Süper Lig Süper Goller


Bu hafta dört büyüklerin maçında harika goller vardı. Tello'nun sağ çaprazdan uzak köşeye füzesi, Gökhan'ın Thierry Henry'ye nazire yaparcasına sol çaprazdan attığı plase, Nonda'nın yerden gelişine düzgün vuruşu ve Alex'in top yere düşmeden vurduğu gol. Avrupa'da haftanın güzel golleri listesine 3 tanesi kafadan girer. Tabii TSL yi bu Avrupa Ligleri kategorisinde düşünürlerse. Ayrıca Umut Bulut'un aşırtması da çok iyiydi. G.Antep'in attığı golde Tabata'nın asisti usta işiydi.

1 Şubat 2009 Pazar

David Beckham


Hızlı koşmuyor, kafayla gol atmıyor, sol ayağını yürümek için kullanıyor belki ama David Beckham bugün bir kez daha niye bu kadar büyük bir futbolcu olduğunu gösterdi. Amerika'ya gittiğinde çok tepki çekmişti. O da hatasını anladı ki Milan'da kalmak için canını dişine takıyor.
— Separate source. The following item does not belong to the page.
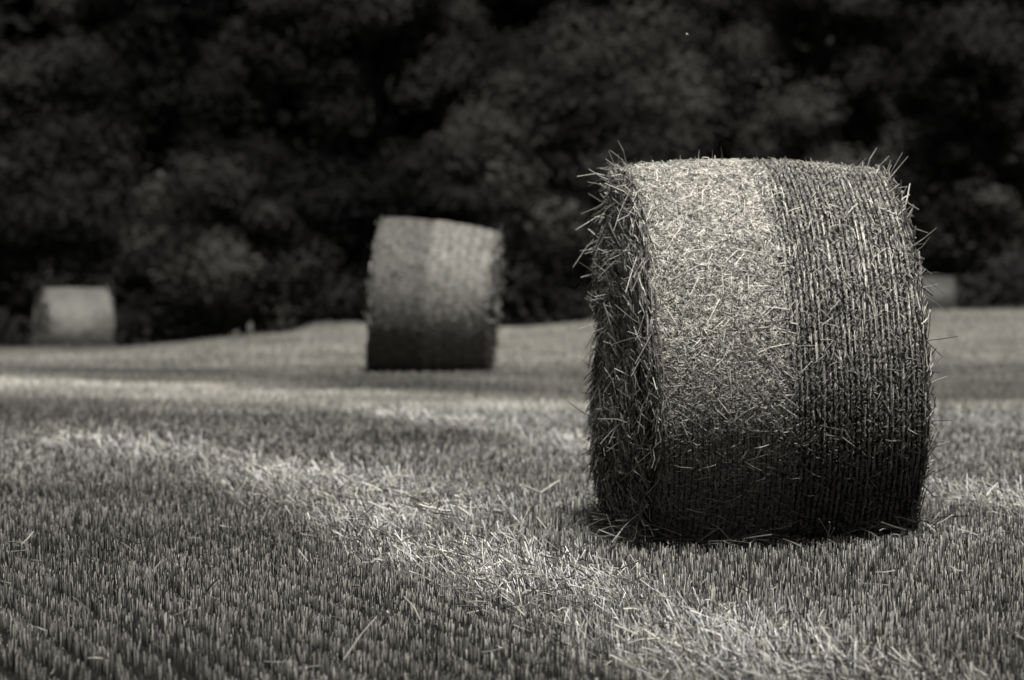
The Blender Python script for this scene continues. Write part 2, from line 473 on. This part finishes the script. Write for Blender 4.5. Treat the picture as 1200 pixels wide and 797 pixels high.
        fr.append(strands(np.stack([p0, pm, p1], 1), r, np.stack([v]*3, 1), 3, True))
    if k > .5:
        fringe(1000, -1, .05, .26, 'rim', .0021); fringe(300, 1, .04, .16, 'rim', .0020)
        fringe(110, -1, .02, .22, 'edge', .0020); fringe(150, 1, .02, .20, 'edge', .0020)
        fringe(420, -1, .02, .18, 'end', .0020); fringe(300, 1, .03, .14, 'end', .0024)
        fringe(150, 1, .008, .03, 'top', .0018); fringe(16, 1, .03, .09, 'top', .0018)
    else:
        fringe(160, -1, .04, .14, 'rim', .003); fringe(260, 1, .05, .2, 'rim', .0035)
        fringe(50, -1, .02, .06, 'edge', .003); fringe(110, 1, .03, .14, 'edge', .0035)
        fringe(200, 1, .04, .14, 'end', .0035)
    V, fl, C = join(fr)
    tag(link_mesh('straw_fringe', V, fl, C, M_straw, root), kind='stuff')
    return root

make_bale(0, 1.0, 1, 'large sharp straw bale in the right foreground with ribbed net wrap on its right half', net=(-.02, .5))
make_bale(1, .5, 2, 'blurred upright-looking straw bale in the middle distance with its rounded right rim frayed', net=(-.05, .5), lean=-.12, taper=.085, sink=.05, tone=.80)
make_bale(2, .3, 3, 'small blurred pale bale on the far left below the dark trees', net=(0, .5), lean=-.03, tone=.76, sink=.09)
make_bale(3, .3, 4, 'distant bale half hidden behind the right rim of the large bale', net=(0, .5), lean=0, tone=.33)

# ------------------------------------------------------------------ single stalks and weeds
def stalk(name, pts, rad, val, label, cat, group=None):
    P = np.array([pts], float); K = P.shape[1]
    V, fl, C = strands(P, np.linspace(rad, rad*.7, K)[None, :], np.full((1, K), val), 6, True)
    return tag(link_mesh(name, V, fl, C, M_stub), label, cat, group)
def gp(px, py, h=.0):
    Y = CAM_H*F_PX/(py - 298.0); x = px_xy(px, Y)
    return (x, Y, float(ground_z(np.array(x), np.array(Y))) + h)
a = gp(402, 792, .04); b = gp(441, 765, .10)
stalk('straw_stalk', [a, ((a[0]+b[0])/2, (a[1]+b[1])/2, .085), b], .0022, .4, 'single long pale stalk leaning over the stubble at the bottom edge, left of centre', 'stalk')
a = gp(612, 604, .10); b = gp(655, 601, .11)
stalk('straw_stalk', [a, ((a[0]+b[0])/2, (a[1]+b[1])/2, .102), b], .005, .65, 'short thick pale stalk lying flat on the stubble left of the large bale', 'stalk')

def weed(px, Y, h, n, label, seed):
    g_ = np.random.default_rng(seed)
    x = px_xy(px, Y); z = float(ground_z(np.array(x), np.array(Y)))
    ps, rs, cs = [], [], []
    for i in range(n):
        hh = h*g_.uniform(.5, 1); dx, dy = g_.normal(0, .05, 2)
        b0 = np.array([g_.normal(0, .04), g_.normal(0, .04), 0])
        ps.append([b0, b0 + [dx*.4, dy*.4, hh*.5], b0 + [dx, dy, hh*.8], b0 + [dx*1.3, dy*1.3, hh]])
        rs.append([.008, .007, .018, .004]); cs.append([.2, .22, .3, .25])
    V, fl, C = strands(np.array(ps), np.array(rs), np.array(cs), 5, True)
    o = link_mesh('weed', V, fl, C, M_stub); o.location = (x, Y, z)
    return tag(o, label, 'weed', 'weeds at the field edge')
weed(293, 60, .40, 8, 'taller of two pale weed tufts at the field edge right of the far left bale', 1)
weed(277, 60.4, .22, 6, 'shorter tuft of weed stalks just left of the taller one at the field edge', 2)

# rough grass along the far edge of the field
n = 9000
X = rng.uniform(-15, 15, n); Y = rng.uniform(59.5, 62.5, n)
hh = rng.uniform(.05, .13, n)*np.clip(1 + .9*vnoise(X, X*0, 91, 9, 2.5), .3, 2.4)
P0 = np.stack([X, Y, ground_z(X, Y) - .01], -1)
P = np.stack([P0, P0 + np.stack([rng.normal(0, .02, n), rng.normal(0, .02, n), hh], -1)], 1)
v = rng.uniform(.08, .32, n)
V, fl, C = strands(P, np.stack([np.full(n, .008), np.full(n, .003)], 1), np.stack([v*.6, v], 1), 3, True)
tag(link_mesh('edge_grass', V, fl, C, M_stub), 'fuzzy rough grass along the far edge of the field', 'grass', kind='stuff')

# tiny pale insect hovering in front of the trees
ix = px_xy(805, 12.6); iz = CAM_H + (298 - 41.5)/F_PX*12.6
ins = empty('insect', (ix, 12.6, iz), .4)
tag(ins, 'tiny pale winged insect in the air above the large bale', 'insect')
V, fl, C = strands(np.array([[(-.006, 0, 0), (-.002, 0, .0005), (.003, 0, .0005), (.006, 0, .001)]]), np.array([[.0006, .0013, .0015, .0008]]), np.full((1, 4), .5), 8, True)
link_mesh('body', V, fl, C, M_wing, ins)
for sgn in (-1, 1):
    Vw = np.array([(.001, 0, .001), (-.004, sgn*.003, .004), (-.002, sgn*.006, .0075), (.003, sgn*.005, .0065), (.003, sgn*.001, .002)])
    link_mesh('wing', Vw, [np.array([[0, 1, 2, 3, 4]])], np.full(5, .8), M_wing, ins)

# ------------------------------------------------------------------ trees
def leaves(P, N_out, size, val, g_):
    n = len(P)
    nrm = N_out*.8 + g_.normal(0, .30, (n, 3)) + np.array([0, 0, .35])
    nrm /= np.linalg.norm(nrm, axis=1, keepdims=True) + 1e-9
    t = np.cross(nrm, g_.normal(0, 1, (n, 3))); t /= np.linalg.norm(t, axis=1, keepdims=True) + 1e-9
    b = np.cross(nrm, t)
    s = size[:, None]
    V = np.stack([P - t*s, P + b*s*.5 + nrm*s*.1, P + t*s, P - b*s*.5 + nrm*s*.1], 1).reshape(-1, 3)
    Q = (np.arange(n)*4)[:, None] + np.arange(4)[None, :]
    return V, [Q], np.repeat(val, 4)

def make_tree(x, y, h, zlow, rx, ry, seed, bright, label, nclump=110, per=130, leaf=.095):
    g_ = np.random.default_rng(seed)
    z0 = float(ground_z(np.array(float(x)), np.array(float(y))))
    root = empty('tree', (x, y, z0)); tag(root, label, 'tree', 'trees along the edge of the wood')
    cz = (h + zlow)/2; rz = (h - zlow)/2
    cl = g_.normal(0, 1, (nclump, 3)); cl /= np.linalg.norm(cl, axis=1, keepdims=True)
    cl[:, 1] = np.where(g_.uniform(0, 1, nclump) < .7, -np.abs(cl[:, 1]), cl[:, 1])
    q = g_.uniform(.45, 1.0, nclump)**.5
    ctr = cl*q[:, None]*np.array([rx, ry, rz]) + np.array([0, 0, cz])
    ctr += g_.normal(0, .25, ctr.shape)
    cr = g_.uniform(.7, 1.7, nclump)*min(1.0, rx/3.2)
    cv = g_.uniform(.7, 1.3, nclump)*np.clip(1 + 1.0*vnoise(ctr[:, 0] + x, ctr[:, 2], 301, 8, .7), .06, 2.2)
    # leaves
    own = np.repeat(np.arange(nclump), per)
    d = g_.normal(0, 1, (len(own), 3)); d /= np.linalg.norm(d, axis=1, keepdims=True)
    rr = cr[own]*g_.uniform(.2, 1.0, len(own))**.6
    P = ctr[own] + d*rr[:, None]*np.array([1.1, 1.1, .75])
    k = P[:, 2] > .15
    P, d, own = P[k], d[k], own[k]
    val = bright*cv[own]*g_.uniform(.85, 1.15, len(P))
    V, fl, C = leaves(P, d, leaf*g_.uniform(.7, 1.4, len(P)), val, g_)
    link_mesh('crown', V, fl, C, M_leaf, root)
    # trunk and limbs
    tk = []
    r0 = .12 + h*.014
    zt = np.linspace(-.3, h*.85, 8)
    wob = np.cumsum(g_.normal(0, .08, (8, 2)), 0)
    tp = np.stack([wob[:, 0], wob[:, 1], zt], -1)
    tk.append(strands(tp[None], np.linspace(r0*1.2, r0*.2, 8)[None], np.full((1, 8), .014), 9, True))
    for j in range(14):
        i = g_.integers(2, 7); e = ctr[g_.integers(0, nclump)]
        s = tp[i]; m = (s+e)/2 + np.array([0, 0, .3])
        tk.append(strands(np.array([[s, m, e]]), np.array([[r0*.45, r0*.28, r0*.08]]), np.full((1, 3), .014), 6, True))
    V, fl, C = join(tk)
    link_mesh('trunk', V, fl, C, M_bark, root)

TPX = 37.0
def tx(px, Y): return (px - 600)/F_PX*Y
B = .025
TREES = [   # px centre, Y, height, low, rx, ry, brightness, label
    (322, 97, 6.4, .1, 4.3, 2.6, 1.0, 'broad low rounded tree between the far left bale and the middle bale'),
    (40, 100, 10.5, .1, 3.2, 2.6, .95, 'leafy tree at the left edge behind the small far left bale'),
    (165, 107, 15, 1.0, 3.0, 2.6, .55, 'dark tree rising left of the broad low rounded tree'),
    (260, 111, 17, 5.5, 3.6, 2.6, .85, 'tall tree whose foliage shows at the top left above the low rounded tree'),
    (455, 109, 16, 1.0, 2.8, 2.4, .5, 'very dark tree directly behind the middle bale'),
    (560, 104, 7.6, .1, 2.6, 2.4, .85, 'small bushy tree just right of the middle bale'),
    (585, 113, 18, 6, 3.0, 2.4, .45, 'very dark tall tree at top centre above the gap between the bales'),
    (708, 99, 10.4, .3, 3.5, 2.8, 1.55, 'domed grey tree rising behind the left rim of the large bale'),
    (850, 108, 15, 1.0, 3.0, 2.6, .95, 'tree standing behind the left half of the large bale top'),
    (970, 105, 16, .6, 2.8, 2.5, 1.0, 'tree with columns of foliage behind the right half of the large bale top'),
    (1085, 110, 16, 1.0, 2.8, 2.5, .6, 'dark tree above the right rim of the large bale'),
    (1180, 101, 13, .1, 2.7, 2.6, .95, 'leafy tree at the right edge of the photo beyond the distant bale'),
    (-110, 103, 14, .2, 3.4, 2.6, .9, 'tree just outside the left edge beyond the leafy one'),
    (1310, 104, 14, .2, 3.4, 2.6, .9, 'tree just outside the right edge beyond the leafy one'),
]
for j, (px, Y, h, lo, rx, ry, br, lab) in enumerate(TREES):
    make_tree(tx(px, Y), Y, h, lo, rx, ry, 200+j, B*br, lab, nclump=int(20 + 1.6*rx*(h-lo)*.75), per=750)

# deep wood behind, and dark undergrowth at its foot
g_ = np.random.default_rng(77)
n = 190000
P = np.stack([g_.uniform(-70, 70, n), g_.uniform(115, 126, n), -2.2 + 25*g_.uniform(0, 1, n)], -1)
lump = vnoise(P[:, 0], P[:, 2], 88, 9, .9)
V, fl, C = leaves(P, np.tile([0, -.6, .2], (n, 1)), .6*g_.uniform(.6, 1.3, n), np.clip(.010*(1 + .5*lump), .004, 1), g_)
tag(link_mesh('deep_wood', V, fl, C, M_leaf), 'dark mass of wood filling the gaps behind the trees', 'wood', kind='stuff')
n = 26000
Yu = g_.uniform(96, 103, n)
X = g_.uniform(-34, 34, n); hgt = 1.5 + .9*vnoise(X, X*0, 66, 7, .8)
P = np.stack([X, Yu, ground_z(X, Yu) + np.clip(hgt, .4, 3.4)*g_.uniform(0, 1, n)], -1)
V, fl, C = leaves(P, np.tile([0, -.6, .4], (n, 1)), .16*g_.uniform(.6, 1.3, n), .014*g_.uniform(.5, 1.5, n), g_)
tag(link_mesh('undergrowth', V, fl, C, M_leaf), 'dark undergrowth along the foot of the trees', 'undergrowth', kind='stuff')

# ------------------------------------------------------------------ light
SUN_EL, SUN_AZ = math.radians(68), math.radians(166)      # azimuth clockwise from +Y (north)
w = bpy.data.worlds.new('World'); scene.world = w; w.use_nodes = True
nt = w.node_tree; bg = nt.nodes['Background']
sky = nt.nodes.new('ShaderNodeTexSky'); sky.sky_type = 'NISHITA'; sky.sun_disc = False
sky.sun_elevation = SUN_EL; sky.sun_rotation = SUN_AZ; sky.dust_density = 2.0
hs = nt.nodes.new('ShaderNodeHueSaturation'); hs.inputs['Saturation'].default_value = .0
nt.links.new(sky.outputs['Color'], hs.inputs['Color'])
nt.links.new(hs.outputs['Color'], bg.inputs['Color'])
bg.inputs['Strength'].default_value = .042
sl = bpy.data.lights.new('sun', 'SUN'); so = bpy.data.objects.new('sun', sl); COL.objects.link(so)
sl.energy = 5.0; sl.angle = math.radians(9.0); sl.color = (1.0, .985, .95)
from mathutils import Vector
sv = Vector((math.sin(SUN_AZ)*math.cos(SUN_EL), math.cos(SUN_AZ)*math.cos(SUN_EL), math.sin(SUN_EL)))
so.rotation_euler = sv.to_track_quat('Z', 'Y').to_euler()
so.location = (0, 0, 30)

scene.view_settings.view_transform = 'Standard'
scene.view_settings.look = 'None'
scene.view_settings.exposure = 0
scene.view_settings.gamma = 1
Maça gelince Milan genelde 2. yarı oyundan düşerdi, bu kez ilk 40 dakika hiç yoktular. Lazio çok sıkıştırdı, özellikle Zarate'nin kaçırdığı gol kırılma noktasıydı. Devre sonunda David Beckham'ın muhteşem asistiyle gelen Pato'nun golü maçı kopardı. 2. yarıda da fark ikiye çıkınca Lazio iyice dağıldı. Milan da istediği gibi top yaptı.Simone İnzaghi Lazio adına biraz çırpındı ama yetmedi. Kaka 85' de üçledi, puan farkı da 6'ya indi. Milan haftaya sonuncu Regina'yla, İnter de Lecce'yle oynuyor. İkisi de kazanır, derbiye kayıpsız gelir.